O artesanato veio com a reforma
Desde pequeno, inspirado pelo pai, que esculpia colheres de pau e outros artefactos, Arlindo cultivou o gosto pelo ofício. Trabalhou na construção civil, mas foi na reforma que se entregou ao artesanato, primeiro com madeira e depois com cortiça. “A madeira exige mais força, enquanto a cortiça pede jeito e uma faca bem amolada”, explica.

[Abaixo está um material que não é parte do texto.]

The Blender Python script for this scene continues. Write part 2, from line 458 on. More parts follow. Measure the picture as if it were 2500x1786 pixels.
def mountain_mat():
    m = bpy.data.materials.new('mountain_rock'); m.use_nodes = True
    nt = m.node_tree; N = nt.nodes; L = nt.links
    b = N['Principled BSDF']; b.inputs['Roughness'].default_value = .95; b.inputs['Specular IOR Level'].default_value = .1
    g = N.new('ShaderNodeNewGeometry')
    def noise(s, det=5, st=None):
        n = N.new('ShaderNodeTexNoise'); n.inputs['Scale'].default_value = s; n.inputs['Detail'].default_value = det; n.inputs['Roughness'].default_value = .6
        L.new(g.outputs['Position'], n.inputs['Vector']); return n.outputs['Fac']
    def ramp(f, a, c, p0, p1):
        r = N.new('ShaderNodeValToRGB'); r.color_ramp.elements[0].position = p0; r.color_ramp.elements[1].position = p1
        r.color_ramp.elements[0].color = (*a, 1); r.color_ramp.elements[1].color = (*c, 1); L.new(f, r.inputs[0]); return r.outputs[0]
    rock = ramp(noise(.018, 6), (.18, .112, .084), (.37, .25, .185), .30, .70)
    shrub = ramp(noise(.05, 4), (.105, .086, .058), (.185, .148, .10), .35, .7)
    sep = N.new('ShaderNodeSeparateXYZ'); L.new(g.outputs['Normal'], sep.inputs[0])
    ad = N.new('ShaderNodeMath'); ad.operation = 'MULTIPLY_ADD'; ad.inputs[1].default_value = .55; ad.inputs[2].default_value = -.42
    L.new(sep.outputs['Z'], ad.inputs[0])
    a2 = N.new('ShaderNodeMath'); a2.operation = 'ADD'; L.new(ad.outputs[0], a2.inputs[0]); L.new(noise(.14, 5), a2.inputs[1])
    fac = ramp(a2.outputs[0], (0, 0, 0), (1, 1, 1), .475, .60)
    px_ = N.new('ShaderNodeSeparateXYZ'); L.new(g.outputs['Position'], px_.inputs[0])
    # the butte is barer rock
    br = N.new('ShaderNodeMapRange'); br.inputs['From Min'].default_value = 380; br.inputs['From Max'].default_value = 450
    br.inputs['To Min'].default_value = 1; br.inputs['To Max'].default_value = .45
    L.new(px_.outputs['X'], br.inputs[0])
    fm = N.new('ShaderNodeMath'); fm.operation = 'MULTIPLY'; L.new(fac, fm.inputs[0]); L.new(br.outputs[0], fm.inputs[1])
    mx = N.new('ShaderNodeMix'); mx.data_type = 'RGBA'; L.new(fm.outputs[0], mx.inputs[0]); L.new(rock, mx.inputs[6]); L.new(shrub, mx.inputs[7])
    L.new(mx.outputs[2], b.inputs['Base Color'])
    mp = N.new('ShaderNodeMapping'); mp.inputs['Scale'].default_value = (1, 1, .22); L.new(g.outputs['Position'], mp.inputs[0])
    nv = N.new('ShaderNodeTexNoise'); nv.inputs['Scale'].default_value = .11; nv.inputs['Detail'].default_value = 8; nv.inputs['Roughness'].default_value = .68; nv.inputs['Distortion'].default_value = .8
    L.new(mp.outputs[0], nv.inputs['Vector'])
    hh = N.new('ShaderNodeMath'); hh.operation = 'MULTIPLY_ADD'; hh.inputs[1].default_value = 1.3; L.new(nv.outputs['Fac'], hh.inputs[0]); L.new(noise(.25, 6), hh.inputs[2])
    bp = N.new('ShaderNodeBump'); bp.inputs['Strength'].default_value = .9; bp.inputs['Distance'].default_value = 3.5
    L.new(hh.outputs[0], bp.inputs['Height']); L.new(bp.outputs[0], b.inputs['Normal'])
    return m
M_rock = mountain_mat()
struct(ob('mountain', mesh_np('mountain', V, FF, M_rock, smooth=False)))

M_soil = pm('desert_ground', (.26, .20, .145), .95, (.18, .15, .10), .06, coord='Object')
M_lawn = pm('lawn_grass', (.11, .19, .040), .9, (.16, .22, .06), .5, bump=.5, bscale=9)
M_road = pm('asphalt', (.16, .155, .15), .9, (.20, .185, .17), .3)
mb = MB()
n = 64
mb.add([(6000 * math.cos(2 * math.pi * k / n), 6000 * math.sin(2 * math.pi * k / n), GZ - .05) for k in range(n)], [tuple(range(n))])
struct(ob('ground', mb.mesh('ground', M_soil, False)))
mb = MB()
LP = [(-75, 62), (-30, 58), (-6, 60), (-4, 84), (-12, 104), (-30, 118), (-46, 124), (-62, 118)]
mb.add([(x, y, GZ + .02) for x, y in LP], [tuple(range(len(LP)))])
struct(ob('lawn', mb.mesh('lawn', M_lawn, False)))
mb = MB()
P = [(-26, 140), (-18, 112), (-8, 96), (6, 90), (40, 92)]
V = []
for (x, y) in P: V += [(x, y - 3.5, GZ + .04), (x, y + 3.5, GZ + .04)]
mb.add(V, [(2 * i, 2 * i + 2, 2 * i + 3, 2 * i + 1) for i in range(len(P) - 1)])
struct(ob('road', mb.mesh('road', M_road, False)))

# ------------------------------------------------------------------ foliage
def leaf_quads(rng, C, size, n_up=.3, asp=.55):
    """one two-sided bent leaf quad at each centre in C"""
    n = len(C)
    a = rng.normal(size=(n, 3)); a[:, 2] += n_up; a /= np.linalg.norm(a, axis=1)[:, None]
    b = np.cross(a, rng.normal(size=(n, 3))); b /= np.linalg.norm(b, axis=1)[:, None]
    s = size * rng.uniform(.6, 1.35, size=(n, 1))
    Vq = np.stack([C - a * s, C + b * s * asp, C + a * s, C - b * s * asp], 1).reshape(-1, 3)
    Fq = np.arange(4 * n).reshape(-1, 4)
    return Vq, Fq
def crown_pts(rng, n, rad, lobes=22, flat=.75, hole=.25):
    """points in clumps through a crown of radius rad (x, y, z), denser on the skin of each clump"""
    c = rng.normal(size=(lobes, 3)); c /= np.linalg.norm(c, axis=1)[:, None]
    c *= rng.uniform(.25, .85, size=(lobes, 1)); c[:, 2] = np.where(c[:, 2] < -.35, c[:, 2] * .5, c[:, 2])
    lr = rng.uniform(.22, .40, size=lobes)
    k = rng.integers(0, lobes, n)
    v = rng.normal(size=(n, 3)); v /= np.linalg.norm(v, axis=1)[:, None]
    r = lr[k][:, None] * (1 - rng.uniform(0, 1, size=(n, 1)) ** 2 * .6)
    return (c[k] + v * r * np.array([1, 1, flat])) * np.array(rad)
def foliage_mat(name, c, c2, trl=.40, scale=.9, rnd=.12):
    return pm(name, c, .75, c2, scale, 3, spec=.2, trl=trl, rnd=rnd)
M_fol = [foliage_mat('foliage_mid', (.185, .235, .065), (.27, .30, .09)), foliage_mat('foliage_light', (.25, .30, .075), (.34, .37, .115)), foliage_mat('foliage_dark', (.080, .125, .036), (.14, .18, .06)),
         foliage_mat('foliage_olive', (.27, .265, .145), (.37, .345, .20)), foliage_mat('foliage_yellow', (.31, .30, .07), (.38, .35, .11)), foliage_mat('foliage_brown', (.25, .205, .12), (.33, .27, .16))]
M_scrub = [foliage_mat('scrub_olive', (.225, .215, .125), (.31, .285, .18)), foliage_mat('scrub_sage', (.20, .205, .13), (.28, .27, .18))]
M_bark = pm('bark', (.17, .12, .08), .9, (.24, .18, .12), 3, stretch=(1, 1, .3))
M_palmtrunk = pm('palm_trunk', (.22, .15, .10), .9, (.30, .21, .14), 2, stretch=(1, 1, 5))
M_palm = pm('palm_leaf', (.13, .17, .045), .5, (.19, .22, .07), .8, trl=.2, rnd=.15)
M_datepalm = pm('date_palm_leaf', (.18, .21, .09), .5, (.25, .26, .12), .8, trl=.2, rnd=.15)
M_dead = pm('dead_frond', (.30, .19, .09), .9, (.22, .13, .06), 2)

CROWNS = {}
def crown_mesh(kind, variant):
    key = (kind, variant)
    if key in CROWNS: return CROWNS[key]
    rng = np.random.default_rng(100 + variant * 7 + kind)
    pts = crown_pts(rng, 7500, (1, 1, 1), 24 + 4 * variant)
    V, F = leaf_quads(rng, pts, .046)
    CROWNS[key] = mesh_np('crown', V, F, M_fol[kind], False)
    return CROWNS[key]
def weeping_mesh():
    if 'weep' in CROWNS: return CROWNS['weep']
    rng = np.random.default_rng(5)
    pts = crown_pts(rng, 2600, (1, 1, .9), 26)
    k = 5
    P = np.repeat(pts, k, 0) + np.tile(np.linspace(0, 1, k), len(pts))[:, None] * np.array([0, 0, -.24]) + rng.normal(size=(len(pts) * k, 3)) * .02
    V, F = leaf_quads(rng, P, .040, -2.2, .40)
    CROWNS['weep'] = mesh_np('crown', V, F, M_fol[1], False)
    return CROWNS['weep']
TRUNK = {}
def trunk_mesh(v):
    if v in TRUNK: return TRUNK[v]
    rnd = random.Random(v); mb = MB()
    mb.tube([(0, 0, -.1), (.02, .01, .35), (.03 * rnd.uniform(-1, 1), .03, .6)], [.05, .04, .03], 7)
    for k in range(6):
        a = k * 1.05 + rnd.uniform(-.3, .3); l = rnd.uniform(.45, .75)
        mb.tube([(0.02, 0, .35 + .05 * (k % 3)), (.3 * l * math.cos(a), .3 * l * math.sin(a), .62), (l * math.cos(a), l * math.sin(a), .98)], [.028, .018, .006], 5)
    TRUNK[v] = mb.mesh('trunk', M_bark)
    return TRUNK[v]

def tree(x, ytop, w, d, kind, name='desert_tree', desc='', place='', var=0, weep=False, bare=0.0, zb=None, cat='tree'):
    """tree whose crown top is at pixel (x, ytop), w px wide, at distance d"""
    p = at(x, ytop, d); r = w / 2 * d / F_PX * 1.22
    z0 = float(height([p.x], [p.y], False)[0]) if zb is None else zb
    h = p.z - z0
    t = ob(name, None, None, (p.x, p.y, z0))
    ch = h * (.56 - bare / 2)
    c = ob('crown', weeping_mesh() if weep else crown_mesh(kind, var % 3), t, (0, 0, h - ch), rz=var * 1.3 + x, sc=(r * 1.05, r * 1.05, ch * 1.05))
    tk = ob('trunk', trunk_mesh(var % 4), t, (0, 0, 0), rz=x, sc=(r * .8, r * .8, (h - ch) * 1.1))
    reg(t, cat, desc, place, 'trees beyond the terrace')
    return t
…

A cortiça de qualidade é cada vez mais difícil de obter, já que a melhor se destina à produção de rolhas. Diz que se paga pela cortiça de melhor qualidade, mas é quase preciso pedir por favor para a conseguir. Ainda assim, enquanto tiver material e inspiração, continuará a dar vida à cortiça, garantindo que cada peça carrega a história e o carinho de um verdadeiro mestre.

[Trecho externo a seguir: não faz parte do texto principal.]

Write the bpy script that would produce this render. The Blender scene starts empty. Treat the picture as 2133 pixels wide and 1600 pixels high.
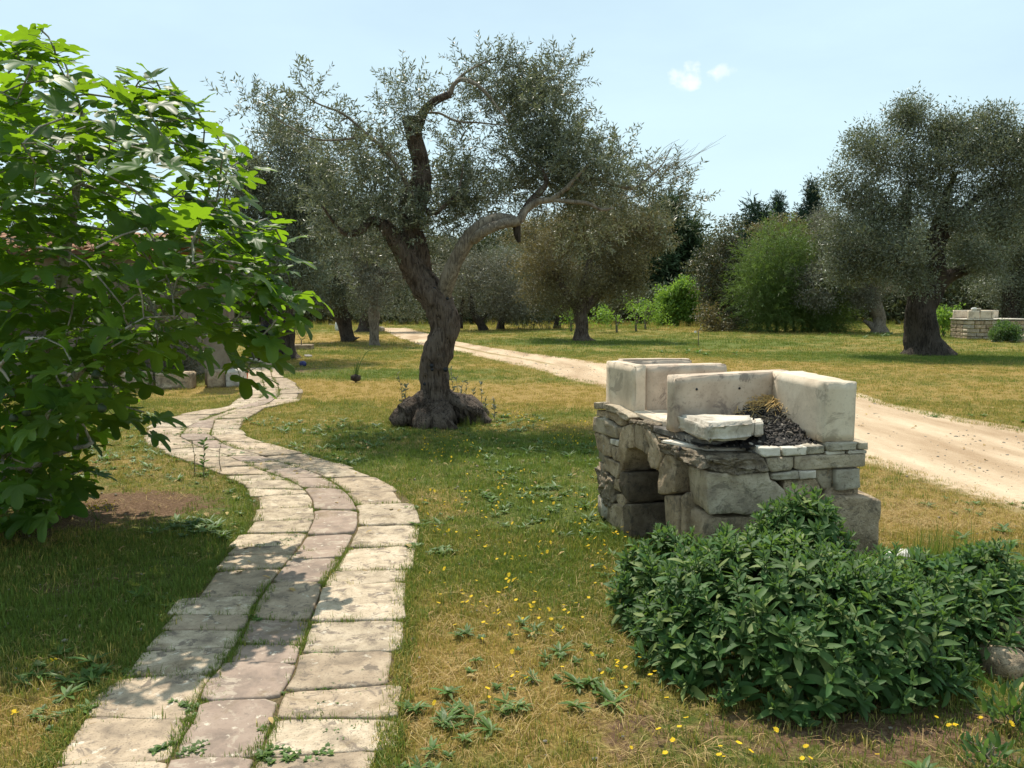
import bpy, bmesh, math, random
import numpy as np
from mathutils import Vector, Matrix

random.seed(7)
RG = np.random.default_rng(11)
R = math.radians
S = bpy.context.scene
C = S.collection

# ------------------------------------------------------------------ camera, sky, sun, exposure
FPX = 1740.0; CAMH = 1.55; TH = math.atan(180 / FPX)
cam = bpy.data.cameras.new('camera'); camo = bpy.data.objects.new('camera', cam); C.objects.link(camo)
camo.location = (0, 0, CAMH); camo.rotation_euler = (math.pi / 2 - TH, 0, 0)
cam.sensor_width = 36; cam.lens = 36 * FPX / 2133; cam.clip_start = 0.05; cam.clip_end = 2000
S.camera = camo

SUN_EL, SUN_AZ = 63.0, -17.0          # degrees; azimuth from +Y (the view direction), negative = to the left
W = bpy.data.worlds.new('World'); S.world = W; W.use_nodes = True
wn = W.node_tree; wn.nodes.clear()
def N(t, typ, **kw):
    n = t.nodes.new(typ)
    for k, v in kw.items(): setattr(n, k, v)
    return n
sky = N(wn, 'ShaderNodeTexSky', sky_type='NISHITA', sun_disc=False)
sky.sun_elevation = R(SUN_EL); sky.sun_rotation = R(SUN_AZ)
sky.altitude = 30; sky.air_density = 1.0; sky.dust_density = 1.0; sky.ozone_density = 1.0
tc = N(wn, 'ShaderNodeTexCoord')
mp = N(wn, 'ShaderNodeMapping'); mp.inputs['Scale'].default_value = (1.0, 1.0, 3.2)
wn.links.new(tc.outputs['Generated'], mp.inputs['Vector'])
nz = N(wn, 'ShaderNodeTexNoise'); nz.inputs['Scale'].default_value = 1.3; nz.inputs['Detail'].default_value = 7; nz.inputs['Roughness'].default_value = 0.55
wn.links.new(mp.outputs[0], nz.inputs['Vector'])
rp = N(wn, 'ShaderNodeMapRange'); rp.inputs[1].default_value = 0.36; rp.inputs[2].default_value = 0.72; rp.inputs[3].default_value = 0.5; rp.inputs[4].default_value = 0.8
wn.links.new(nz.outputs[0], rp.inputs[0])
mx = N(wn, 'ShaderNodeMix', data_type='RGBA'); mx.inputs[7].default_value = (7.4, 9.7, 10.3, 1)     # thin high veil of cloud
wn.links.new(rp.outputs[0], mx.inputs[0]); wn.links.new(sky.outputs[0], mx.inputs[6])
def cloud_dir(px, py):
    a = (px - 1066.5) / FPX; b = -(py - 800) / FPX
    return Vector((a, math.cos(TH) + b * math.sin(TH), -math.sin(TH) + b * math.cos(TH))).normalized()
# two little cumulus puffs low in the sky
nz2 = N(wn, 'ShaderNodeTexNoise'); nz2.inputs['Scale'].default_value = 46; nz2.inputs['Detail'].default_value = 5
wn.links.new(tc.outputs['Generated'], nz2.inputs['Vector'])
prev = mx.outputs[2]
for px, py, rad, st in ((1437, 160, 0.016, 0.5), (1506, 152, 0.009, 0.28)):
    d = cloud_dir(px, py)
    sb = N(wn, 'ShaderNodeVectorMath', operation='SUBTRACT'); sb.inputs[1].default_value = d
    wn.links.new(tc.outputs['Generated'], sb.inputs[0])
    ml = N(wn, 'ShaderNodeVectorMath', operation='MULTIPLY'); ml.inputs[1].default_value = (1, 1, 1.7)
    wn.links.new(sb.outputs[0], ml.inputs[0])
    ln = N(wn, 'ShaderNodeVectorMath', operation='LENGTH'); wn.links.new(ml.outputs[0], ln.inputs[0])
    ad = N(wn, 'ShaderNodeMath', operation='MULTIPLY_ADD'); ad.inputs[1].default_value = -0.075; 
    wn.links.new(nz2.outputs[0], ad.inputs[0]); wn.links.new(ln.outputs[1], ad.inputs[2])
    mr = N(wn, 'ShaderNodeMapRange', interpolation_type='SMOOTHSTEP')
    mr.inputs[1].default_value = rad - 0.0375 + 0.010; mr.inputs[2].default_value = rad - 0.0375 - 0.012; mr.inputs[3].default_value = 0; mr.inputs[4].default_value = st
    wn.links.new(ad.outputs[0], mr.inputs[0])
    m2 = N(wn, 'ShaderNodeMix', data_type='RGBA'); m2.inputs[7].default_value = (12.2, 11.6, 11.5, 1)
    wn.links.new(mr.outputs[0], m2.inputs[0]); wn.links.new(prev, m2.inputs[6]); prev = m2.outputs[2]
bg = N(wn, 'ShaderNodeBackground'); bg.inputs['Strength'].default_value = 0.098
wo = N(wn, 'ShaderNodeOutputWorld')
wn.links.new(prev, bg.inputs['Color']); wn.links.new(bg.outputs[0], wo.inputs[0])

sl = bpy.data.lights.new('sun', 'SUN'); sl.energy = 5.0; sl.angle = R(0.55); sl.color = (1.0, 0.93, 0.80)
so = bpy.data.objects.new('sun', sl); C.objects.link(so)
sd = Vector((math.sin(R(SUN_AZ)) * math.cos(R(SUN_EL)), math.cos(R(SUN_AZ)) * math.cos(R(SUN_EL)), math.sin(R(SUN_EL))))
so.rotation_euler = sd.to_track_quat('Z', 'Y').to_euler(); so.location = sd * 50

S.view_settings.view_transform = 'Standard'; S.view_settings.look = 'None'
S.view_settings.exposure = 0.22; S.view_settings.gamma = 1; S.view_settings.use_curve_mapping = False
S.cycles.max_bounces = 6; S.cycles.diffuse_bounces = 3; S.cycles.glossy_bounces = 2; S.cycles.transmission_bounces = 4
S.cycles.sample_clamp_indirect = 6; S.cycles.use_denoising = True

# ------------------------------------------------------------------ helpers
def ray(px, py):
    a = (px - 1066.5) / FPX; b = -(py - 800) / FPX
    return np.array([a, math.cos(TH) + b * math.sin(TH), -math.sin(TH) + b * math.cos(TH)])
def G(px, py, z=0.0):
    r = ray(px, py); t = (z - CAMH) / r[2]
    return np.array([r[0] * t, r[1] * t, z])
def Z(px, py, Y):
    r = ray(px, py); t = Y / r[1]
    return np.array([r[0] * t, Y, CAMH + r[2] * t])
def to_px(P):
    P = np.atleast_2d(P); x = P[:, 0]; y = P[:, 1]; z = P[:, 2] - CAMH
    f = y * math.cos(TH) - z * math.sin(TH); u = y * math.sin(TH) + z * math.cos(TH)
    f = np.where(f < .05, .05, f)
    return 1066.5 + FPX * x / f, 800 - FPX * u / f

def vnoise(P, seed=0):
    P = np.asarray(P, float)
    i = np.floor(P).astype(np.int64); f = P - i; f = f * f * (3 - 2 * f)
    out = np.zeros(len(P))
    for dx in (0, 1):
        for dy in (0, 1):
            for dz in (0, 1):
                h = ((i[:, 0] + dx) * 374761393 + (i[:, 1] + dy) * 668265263 + (i[:, 2] + dz) * 1274126177 + seed * 974711) & 0x7fffffff
                h = (h ^ (h >> 13)) * 1274126177 & 0x7fffffff
                h = (h ^ (h >> 16)) & 0xffff
                w = (f[:, 0] if dx else 1 - f[:, 0]) * (f[:, 1] if dy else 1 - f[:, 1]) * (f[:, 2] if dz else 1 - f[:, 2])
                out += w * (h / 65535.0)
    return out * 2 - 1
def fbm(P, seed=0, octv=3):
    P = np.asarray(P, float); o = 0; a = 1
    for k in range(octv):
        o = o + a * vnoise(P * 2 ** k + 17.3 * k, seed + k); a *= .5
    return o / 1.75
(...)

O futuro do artesanato preocupa-o. Já deu uma aula de artes visuais na Escola Secundária de Coruche e viu interesse nos alunos, especialmente numa menina que esculpiu um coração quase perfeito. No entanto, sente dificuldades em passar o legado. “Não sei se conseguirei ensinar alguém, porque eu próprio nunca aprendi”, confessa. Gostaria que o neto seguisse os seus passos, mas a geração de hoje parece distante do ofício. Ele só quer o telemóvel, refere o avô e artesão. Ainda assim, acredita que a arte da cortiça resistirá ao tempo. “Em 100 pessoas, há sempre uma ou duas que se interessam. Daqui a 20 anos, alguém continuará a trabalhar este material”, afirma com convicção.
Transmissão do conhecimento no sector da cortiça em conferência
O papel da transmissão do conhecimento no sector da cortiça esteve em debate, a 1 de Março, no Observatório do Sobreiro e da Cortiça, em Coruche, numa conversa que reuniu artesãos, autarcas e especialistas, destacando os desafios e oportunidades desta arte ancestral. A importância da preservação e transmissão do saber-fazer no sector da cortiça esteve no centro do debate que encerrou uma iniciativa, promovida pelo Programa Nacional Saber Fazer Portugal, que decorreu entre 27 de Fevereiro e 1 de Março.
A conferência contou com a participação dos artesãos Arlindo Pirralho e Paulo Nunes, ambos de Coruche, assim como Adélio Real e António Luz, de Portalegre e São Brás de Alportel, respectivamente. A conversa contou com moderação de Carlos Faísca. Dois dos quatro artesãos participaram ainda, durante dois dias da semana, em oficinas de experimentação para alunos e seniores do concelho de Coruche.